Quando, a cinco minutos do fim, o veterano Burak Yilmaz rematou para as nuvens que cobrem o Douro o penálti que a Turquia ganhara instantes antes, Portugal respirou fundo, agarrou-se aos terços, ajoelhou-se e agradeceu a todos os santinhos do futebol.
O Mundial do Catar ficou mais perto, mas o que resta da caminhada não pode ser feito nesta Via Sacra que é o futebol da Seleção Nacional.
Num pensamento que é, vezes a mais, um beco sem saída, os artistas parecem proibidos de pensar e limitam-se a sofrer. Portugal ganhou, sim, mas com que sorriso? Amarelo? Forçado? Apreensivo? Tudo isso.
Otávio Edmilson da Silva Monteiro, nado e criado em João Pessoa, capital da Paraíba, vestiu portugalidade da cabeça aos pés e resolveu muitas das dores que apoquentam Fernando Santos.
No Dragão que tão bem conhece de outras núpcias, o filho caçula da dona Cláudia Mendes e do seu Otávio Júnior marcou o primeiro golo e ofereceu o segundo a Diogo Jota, com tanto de técnica e saber como de raça e paixão.
Fossem todos como Otávio neste Portugal sofredor.
Último lance no Dragão. João Félix desperdiça o 4-1 e oferece a recarga a Cristiano. O pé direito multiplatinado de Ronaldo atira, a bola bate na barra e o avançado repete o gesto que mais faz ao longo do jogo: cabeça baixa, esgar de desilusão.
Cristiano é o melhor português na história do futebol. Um dos melhores de sempre nas enciclopédias do jogo. Ninguém lhe tira isso, ninguém lhe pode tirar. Mas Cristiano não tem imunidade diplomática e a crítica faz parte da análise.
Além de nada ter produzido de vistoso, o que mais impressionou foi a forma desligada com que Cristiano esteve em campo. Se a bola não lhe chegava como queria, Cristiano protestava; se a bola lhe era bem passada, Cristiano complicava.
Terça-feira, contra a Itália (perdão, Macedónia), Portugal precisa do melhor marcador da história do futebol. Sem amuos, sem limitações. É esse o Cristiano que queremos de braçadeira de capitão, comprometido, influente, craque.
Este, o que apareceu frente à Turquia, é uma ofensa à sua maravilhosa carreira. Invisível.
Futebol. Da parte portuguesa teve instantes razoáveis até ao intervalo, apesar dos problemas assustadores na primeira fase de construção. Contámos três passes errados em zona proibida, mesmo com a Turquia a fazer uma pressão frouxa.

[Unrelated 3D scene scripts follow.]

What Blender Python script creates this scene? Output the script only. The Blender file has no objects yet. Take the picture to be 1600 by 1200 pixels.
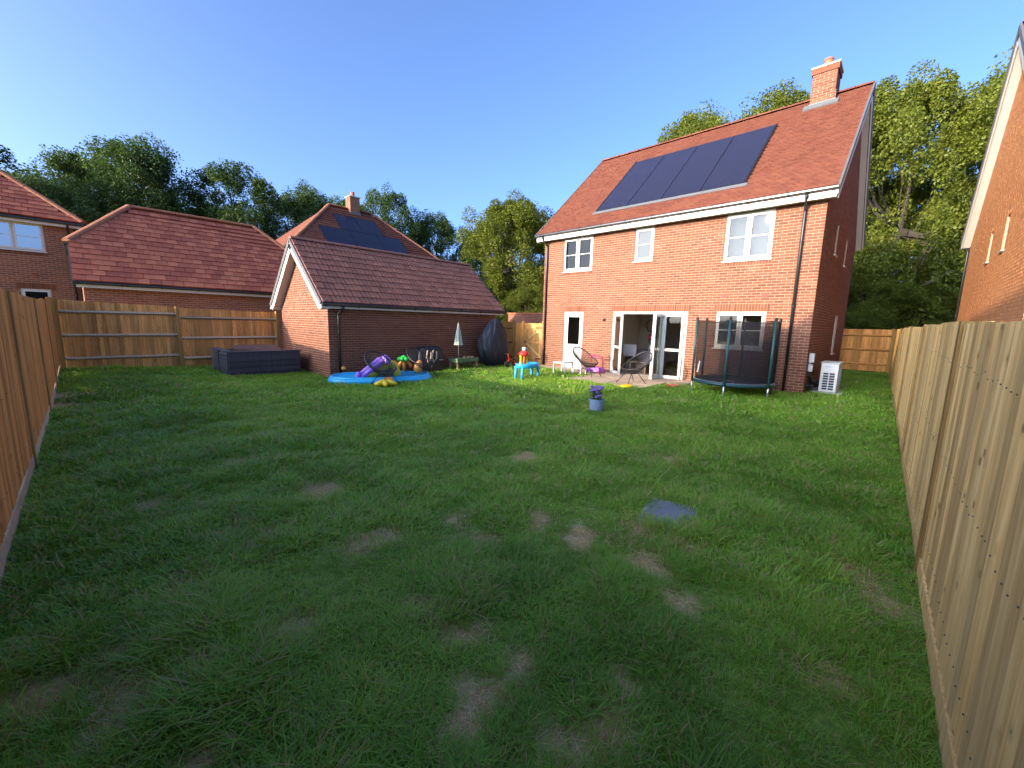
import bpy, math, random
import numpy as np
from mathutils import Vector, Matrix

random.seed(7)
rng = np.random.default_rng(7)
SC = bpy.context.scene
COL = SC.collection

# ------------------------------------------------------------------ camera
CAM_H = 1.72
cam_d = bpy.data.cameras.new('camera')
cam = bpy.data.objects.new('camera', cam_d)
COL.objects.link(cam)
R_ = Vector((0.68842931, -0.72492788, 0.02333791))
U_ = Vector((0.0931368, 0.12026635, 0.98836306))
F_ = Vector((0.7192987, 0.67824448, -0.15031234))
cam.matrix_world = Matrix(((R_.x, U_.x, -F_.x, 0), (R_.y, U_.y, -F_.y, 0), (R_.z, U_.z, -F_.z, CAM_H), (0, 0, 0, 1)))
cam_d.sensor_fit = 'HORIZONTAL'
cam_d.sensor_width = 36.0
cam_d.lens = 632.0 / 1600.0 * 36.0
cam_d.clip_start = 0.05
cam_d.clip_end = 3000
SC.camera = cam

# ------------------------------------------------------------------ sky, sun, exposure
SUN_TO = Vector((-1.0, 0.22, 0.225)).normalized()
sun_el = math.asin(SUN_TO.z)
sun_rot = math.atan2(SUN_TO.x, SUN_TO.y)
world = bpy.data.worlds.new('World')
SC.world = world
world.use_nodes = True
wn = world.node_tree.nodes
sky = wn.new('ShaderNodeTexSky')
sky.sky_type = 'NISHITA'
sky.sun_disc = False
sky.sun_elevation = sun_el
sky.sun_rotation = sun_rot
sky.altitude = 100
sky.air_density = 0.40
sky.dust_density = 4.0
sky.ozone_density = 3.7
world.node_tree.links.new(sky.outputs[0], wn['Background'].inputs[0])
wn['Background'].inputs[1].default_value = 0.15
sun_d = bpy.data.lights.new('sun', 'SUN')
sun_d.energy = 2.0
sun_d.angle = math.radians(0.6)
sun_d.color = (0.88, 0.70, 0.48)
sun = bpy.data.objects.new('sun', sun_d)
COL.objects.link(sun)
sun.rotation_euler = SUN_TO.to_track_quat('Z', 'Y').to_euler()
sun.location = (-30, 8, 12)
SC.view_settings.view_transform = 'Standard'
SC.view_settings.look = 'None'
SC.view_settings.exposure = 2.40
SC.view_settings.gamma = 1.0
SC.view_settings.use_curve_mapping = False
SC.cycles.max_bounces = 6
SC.cycles.transparent_max_bounces = 12

# ------------------------------------------------------------------ materials
def nt(m):
    m.use_nodes = True
    t = m.node_tree
    return t, t.nodes, t.links, t.nodes['Principled BSDF']

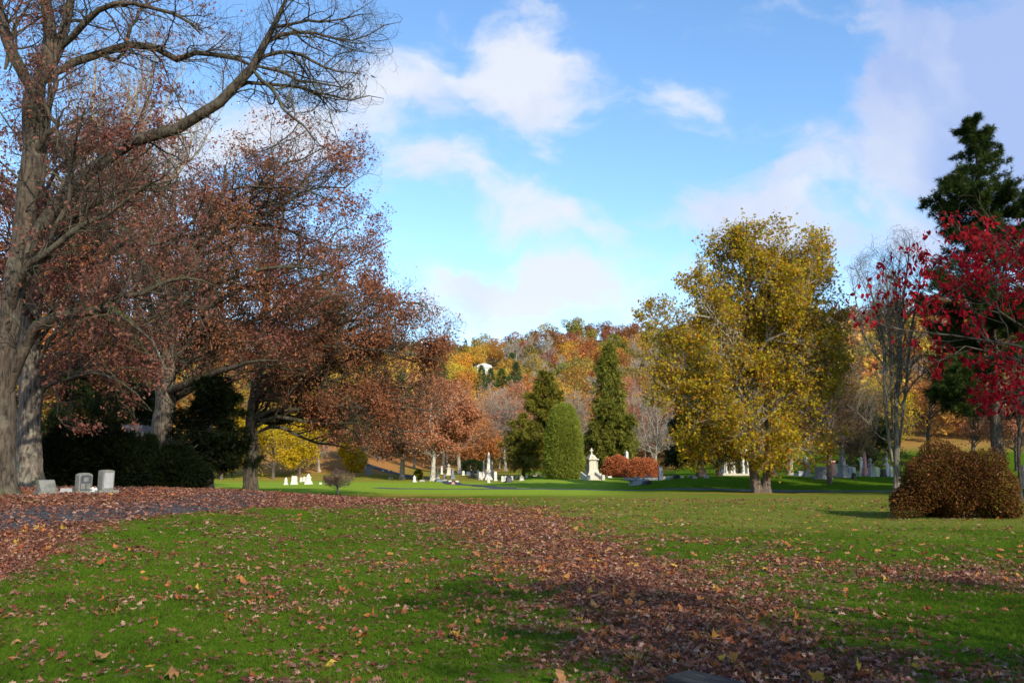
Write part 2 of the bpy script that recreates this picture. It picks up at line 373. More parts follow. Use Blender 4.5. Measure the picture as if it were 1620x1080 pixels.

A atacar, Otávio e Bernardo Silva faziam coisas bonitas com bola e Diogo Jota confirmava ser um finalizador de elite. O Tavinho, lá de longe, de João Pessoa, fez o 1-0 na recarga a um remate de Bernardo ao poste e ofereceu o segundo para Jota marcar de cabeça.
Nos últimos cinco minutos, Portugal viu a Turquia a falhar uma grande penalidade e ficou a saber que a poderosa Itália teve de cancelar os bilhetes de avião para o Porto.
A fé do engenheiro ainda vai fazendo os seus milagres. O povo agradece.
Depois de Otávio - o destaque do zerozero nas FIGURAS -, a melhor notícia da noite terá saído da exibição de Diogo Costa. O guarda-redes do FC Porto fez apenas o segundo jogo na Seleção A e esteve perfeito. Terminou a era Rui Patrício?
Pepe e Rúben Dias estão de fora, José Fonte e Danilo fizeram o que puderam. Fortes no ar, na marcação, mas muito limitados sempre que eram obrigados a controlar o espaço nas costas - profundidade. A equipa sobreviveu.